DeLuna Fest

Examining Lump

Lump guitarist and vocalist Lou Thevenot readily admits that he often writes lyrics that are “kind of nonsense.”

So it was easy for an onlooker at a recent gig to interpret the incredulous look he shot saxophonist Ben Ellman in the midst of “Hole In the Sky” as, “Can you believe the shit I’m singing?”

No, laughs Thevenot when asked about it a few days later, “It was probably, ‘I can’t believe the shit you’re playing.’ He hates that song. That’s like the Lump punk-rock song that Ben has to lower himself to play. He always finds a way to go get a drink during that song, and just barely make it back for the solo.”

Ellman, you see, first made a name for himself around town with (and continues to play for) the New Orleans Klezrner All-stars. His duty with Lump—who will attend this month’s South By Southwest music industry conference in Austin after winning OffBeat‘s annual Rock-A-Rama—is to weave sax melodies into the sometimes discordant cacophony of sound that is Lump.

Thevenot and Lump’s rhythm section, drummer A.P. Gonzalez and bassist Mike Joseph, first teamed up in The Black Problem, a heavily Minutemen-influenced alt-rock quartet that attracted a modest local following before disbanding in 1990. Shades of the Minutemen carried over to Lump, whose precision execution, marked by an overactive bass and slashing guitar—and nonsensical lyrics—makes Primus an obvious point of reference.

But Gonzalez inherited a large cache of old jazz records from his father, so snippets of Thelonious Monk and Ornette Coleman mingled with the ghosts of King Crimson and Frank Zappa from the band’s earliest days, before Ellman signed up.

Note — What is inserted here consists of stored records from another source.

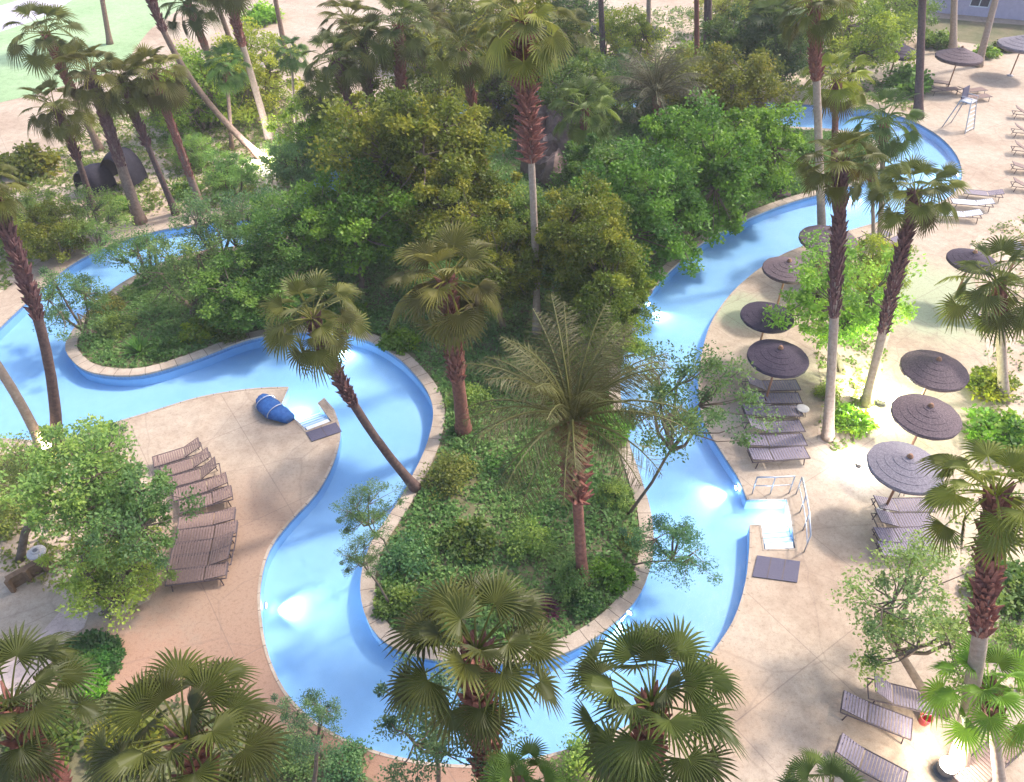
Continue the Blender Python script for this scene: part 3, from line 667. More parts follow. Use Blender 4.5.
T('leafy_tree', (312, 800), (312, 722), 70, 'slim grey-blue airy tree on the bottom-left bank', 'airy', (.7, .85, 1.0), tr=.05)

T('leafy_tree', (500, 60), (495, 25), 80, 'yellowish-olive tree at the top edge left of the tallest central palm', 'loose', (1.4, 1.2, .75))
T('leafy_tree', (570, 140), (572, 92), 80, 'brownish-green tree just above the boulders', 'loose', (.9, .85, .7))
T('leafy_tree', (690, 125), (695, 92), 80, 'olive tree behind the greyish feather palm, right side', 'loose', (1.1, .95, .7))
T('leafy_tree', (615, 110), (618, 82), 60, 'dark tree behind the greyish feather palm, left side', 'feather', DK)
T('leafy_tree', (770, 35), (790, 12), 80, 'pale olive tree at the top edge above the thin dark tree', 'loose', LT)
T('leafy_tree', (905, 45), (895, 15), 80, 'yellow-green tree at the top edge left of the dark trunk', 'feather', (1.6, 1.5, .8))
T('leafy_tree', (450, 60), (432, 30), 80, 'dark olive tree at the top edge right of the reddish palm', 'loose', (.9, .8, .65))
T('leafy_tree', (700, 34), (735, 18), 70, 'yellow tree at the top edge right of the close pair of trunks', 'feather', (1.8, 1.5, .8))
T('leafy_tree', (590, 40), (570, 15), 70, 'dark brownish tree at the top edge left of the bare dark trunk', 'feather', DK)
T('leafy_tree', (395, 225), (398, 190), 90, 'dark olive tree between the bright bushy tree and the central trees', 'dense', (1.0, .9, .65))
T('leafy_tree', (530, 300), (525, 225), 70, 'shadowy green tree behind the thin pale central trunk', 'loose', MID)
T('leafy_tree', (620, 360), (612, 335), 80, 'emerald tree above the dark airy tree over the channel', 'loose', (.9, 1.2, .8))
T('leafy_tree', (292, 186), (296, 180), 60, 'pale teal tree between the glowing lamp and the water', 'feather', (1.1, 1.3, 1.1))
T('leafy_tree', (192, 168), (194, 156), 44, 'pale green tree behind the reddish leaning trunk', 'feather', LT)
T('leafy_tree', (232, 196), (232, 182), 54, 'bright green tree right of the reddish leaning trunk', 'feather', (1.2, 1.4, .9))

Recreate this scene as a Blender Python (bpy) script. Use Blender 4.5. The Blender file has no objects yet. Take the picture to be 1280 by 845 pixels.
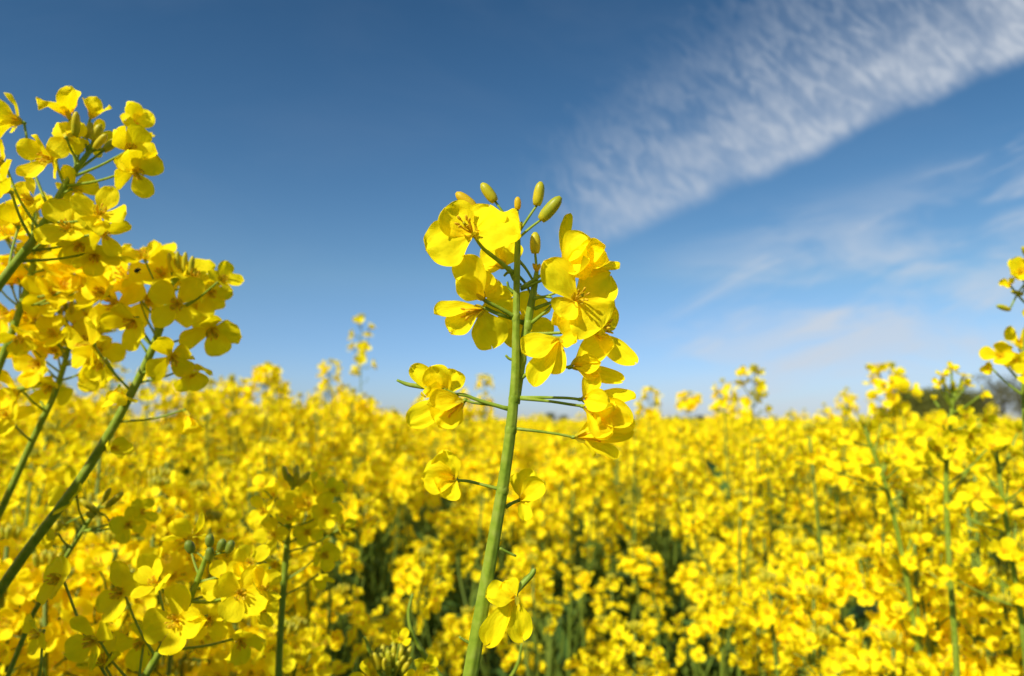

“Back then we were even saying that we wished we had a horn player—a lot of the stuff we wanted to do wouldn’t sound as good without the horn,” remembers Thevenot. “In the later stages of Lump, before Ben joined, we were doing jazz stuff.”

In early ’93, they recruited Ellman, whom Thevenot met at a Kermit Ruffins jam session at the Little People’s Place in Treme. “Once Ben joined, we really started writing a lot more jazz-oriented, instrumental stuff.”

Both the band’s debut cassette, Plumbing Tips From a Parallel Universe, and its first full-length CD, Sloppy Atrocities (due out at the end of March), exhibit all the pieces of the puzzle. Local brass band culture even makes an appearance, when Lump covers “Santa Cruz,” which was recorded by the Dirty Dozen Brass Band and is a staple of Rebirth sets, on Atrocities.

That song is free of the puns and word plays that Thevenot scatters throughout compositions like “Yeah Baby, Yeah Maybe” (“You say you want rice/and I say how much gravy”) and “Peanut in the Butt.”

“There’s nothing really to be read into that, either, I don’t think,” Thevenot says. “It’s not sexual or, anything—it’s just nonsense. I’ll get on a certain wavelength, where all the things that I’m saying, even if they don’t make sense, they’re coming from the same spot in left field.

“‘Peanut in the butt,’ then I’ll say, ‘You got a sty in the eye’—I’ll just dwell on the body. One thing that I’ve noticed—food and body parts are recurring themes in my body of work. I don’t know why. Maybe some Freudian psychologist can figure something out.

The regulars that turn out for Lump’s frequent Warehouse Cafe gigs gleefully sing along to Thevenot’s quirks, but if ever they arouse a hostile response, his day gig has prepared him: he teaches elementary school students with behavior disorders. “There’s nothing an audience can say to me that hasn’t been said at school already. They’re very verbal.”